The East African Currency Board

On 10th June 1965, Kenya’s first Minister of Finance, James Gichuru, announced during a budget speech that the government intended to establish its own central bank and issue its own currency. Until this point, the East African Currency Board (EACB) undertook the role of the central bank. Tanzania and Uganda, where the EACB also operated, echoed these sentiments as well. EACB continued its operations until preparations were finalized, just as it had done since its establishment in 1919.  

 

The Indian Rupee Crisis

When the East African Currency Board came into existence, the main aim was to control the currency of the soon to be Kenya colony and the Uganda Protectorate. Joining the currency area in 1920 was Tanganyika. The EACB was meant to protect the imperial currency from misuse in the colonies just like the currency board set up by the British in West Africa. To do so, the currency board had to issue a token currency for use in the colonial territories that would be exchanged at a fixed rate against the sterling pound.  

The silver rupee of British India was, at the time, the common currency in East Africa. This presented a challenge for the EACB from the onset. The value was at fifteen rupees to the pound or 1 shilling 4 pence (1sh 4d) before and during the First World War. Things changed at the end of the war in 1918 when the enhanced price of silver resulted in a revaluation of the rupee to 2sh 4d. This disrupted trade between India and the rest of the British empire, particularly East Africa. The most vexed group in the region was white settlers. This was the population that made transactions in rupees but stored their capital in pounds. They began to demand the restoration of the rupee’s prewar value.  

On the flip side, the Indian community of East Africa insisted that the rupee be maintained at the new market value. This group stored its capital in rupees, making the revaluation beneficial to their commercial interests. The Indian community was much larger than the white settler community and made up a bigger client base for banks. As a result, the National Bank of India, the Standard Bank of South Africa and the National Bank of South Africa refused to endorse the stabilisation measures because it would hurt the Indian traders and their own profits. A stalemate ensued in which the banks and the colonial settlers refused any deal brought before them that did not serve their interests.  

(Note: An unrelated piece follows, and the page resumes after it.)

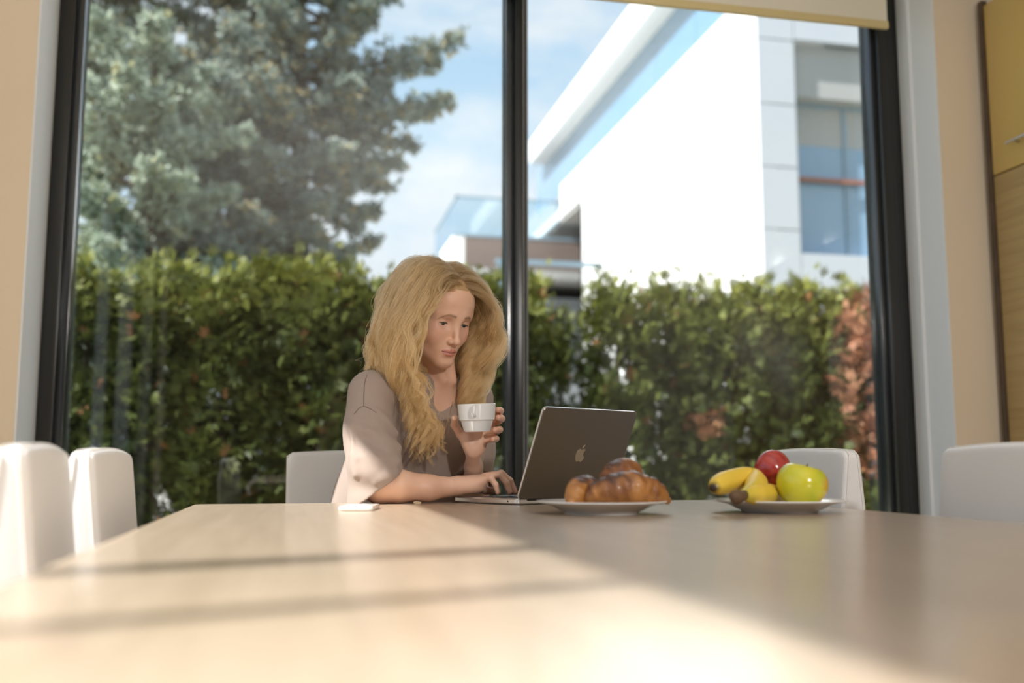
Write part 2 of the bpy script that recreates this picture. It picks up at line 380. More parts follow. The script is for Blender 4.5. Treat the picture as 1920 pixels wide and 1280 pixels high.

 Introduction of new currencies

After numerous negotiations, the parties finally reached a compromise in 1920. The rupee stabilized at 2 shillings or 10 rupees to the pound and in came the new currency-the Florin.   

Almost as soon as the florin came into use, unprecedented market forces caused the Indian rupee to plunge in value to 1sh 6d. Since the EACB had pledged to redeem rupees in East Africa at 2 shillings, the florin became overvalued against the market price of the Indian rupee. The Indian rupee smuggling into East Africa began. This trafficking reached such high proportions that the EACB found itself facing bankruptcy. To counter this, the EACB forced the cessation of the Indian rupee as legal tender in East Africa in 1921. The residents asked to redeem their coins at the rate of one florin for each silver rupee. The East African shilling replaced the florin in 1922. The exchange rate was at 20 shillings to 1 pound. 

Solving the rupee crisis paved the way for other nations to come under the EACB. Zanzibar joined in 1936. In 1942, the board introduced the East African shilling as legal tender in British occupied Italian Somaliland, Eritrea and Ethiopia. The British protectorate of Somaliland followed suit in 1943. These countries withdrew from the currency board either after gaining independence or after creating their own currencies. This left the initial three territories.  

 Creation of the Central Bank of Kenya

After independence, EACB started performing some central banking functions in the absence of one. They provided credit to the government and lent to commercial banks for crop financing. However, the board’s functions could not match those of a central bank.  

The Central Bank of Kenya was finally established on 24th March 1966 and opened its doors to the public on 14th September 1966. CBK is mandated to formulate and implement monetary policy that promotes price stability. It also fosters liquidity, solvency and stability of the banking sector, issues currency notes and coins. Furthermore, it provides banking services to the government, commercial banks and other financial institutions.